Poza znanymi już na rynku funkcjonalnościami, jak uproszczone zgłoszenie szkody komunikacyjnej, majątkowej oraz szkód osobowych z grupowych ubezpieczeń na życie, aplikacja Generali Auto pozwala kierowcy samodzielnie skalkulować składkę ubezpieczenia samochodu, a także uniknąć zakupu pojazdu o niepewnym pochodzeniu, umożliwiając poznanie historii szkodowej pojazdu oraz szacunkową wycenę jego wartości.
- Nasza aplikacja jako jedyna na rynku pozwala kierowcom w ciągu zaledwie kilku sekund skalkulować wysokość składki OC i AC oraz skontaktować się z agentem w celu dokonania zakupu polisy. Dodatkowo aplikacja pokaże wykaz szkód oraz ich wartość. Będzie więc można samemu oszacować czy była to naprawa szyby, czy raczej poważny wypadek – komentuje Artur Olech, prezes firmy.
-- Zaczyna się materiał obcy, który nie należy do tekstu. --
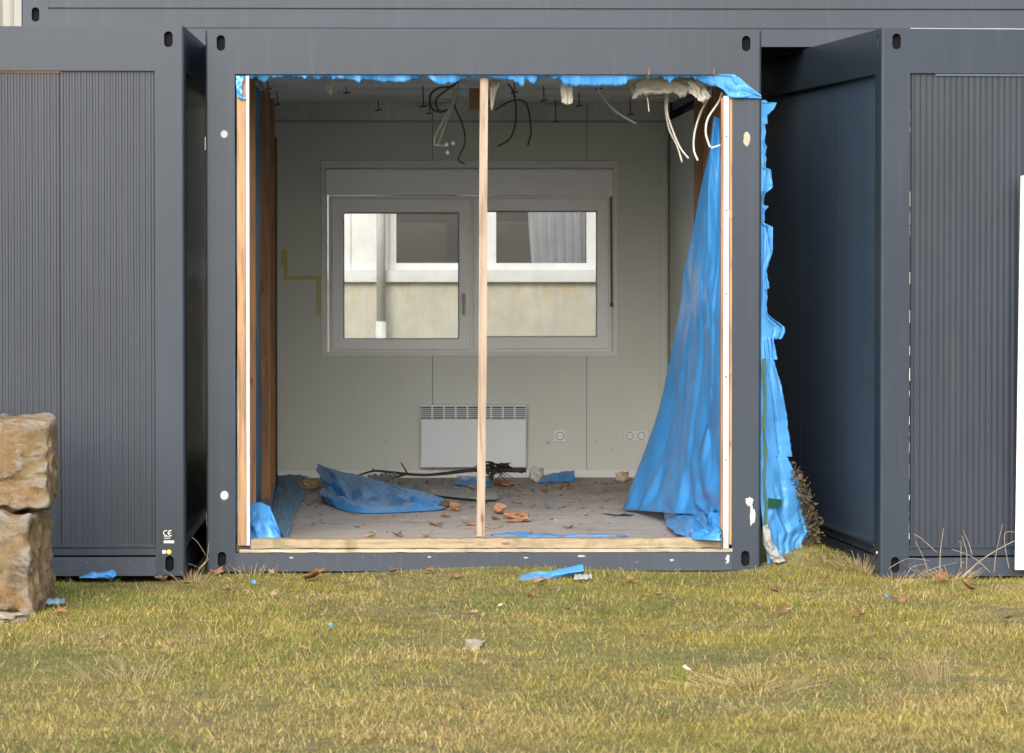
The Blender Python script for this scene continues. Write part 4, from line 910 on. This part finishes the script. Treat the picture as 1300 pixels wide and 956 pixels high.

Aby otrzymać szczegółowe informacje należy zeskanować QR kod, jaki znajduje się na każdym dowodzie rejestracyjnym samochodu. Dane bazują na bazie polis i szkód prowadzonej przez Ubezpieczeniowy Fundusz Gwarancyjny. W bazie UFG można sprawdzić historię szkodową swojego pojazdu za okres ostatnich pięciu lat.
- To, czy ktoś zdecyduje się udostępnić informacje na temat własnego pojazdu innej osobie jest wyłącznie decyzją właściciela pojazdu. Nie może więc stanowić naruszenia prywatności, udostępnienie przez właściciela dowodu rejestracyjnego, osobie trzeciej – mówi Sława Cwalińska Weychert, wiceprezes UFG. W przypadku jeśli sprzedający auto (bo najczęściej wówczas przydatne są powyższe informacje) nie chce pozwolić na zeskanowanie kodu potencjalnemu kupującemu powinno zapalić się czerwone światło – może on bowiem ukrywać prawdziwe informacje o pojeździe.
Po okresie wstępnym aplikację pobrało 18 tys. osób, kilkadziesiąt z nich użyło opcji kontaktu z agentem w celu dokładnego skalkulowania składki za ubezpieczenie. - Problem z aplikacjami na rynku ubezpieczeniowym polega m.in. na tym, że klienci korzystają z nich tylko wtedy, kiedy muszą zlikwidować. A taka funkcjonalność z definicji adresowana jest do ledwie kilku procent kierowców. Zależało nam by stworzyć rozwiązanie, które będzie faktycznie przydatne, a nie dołączy do grona gadżetów, który się ściągnie i o nim zapomni – dodaje szef Generali.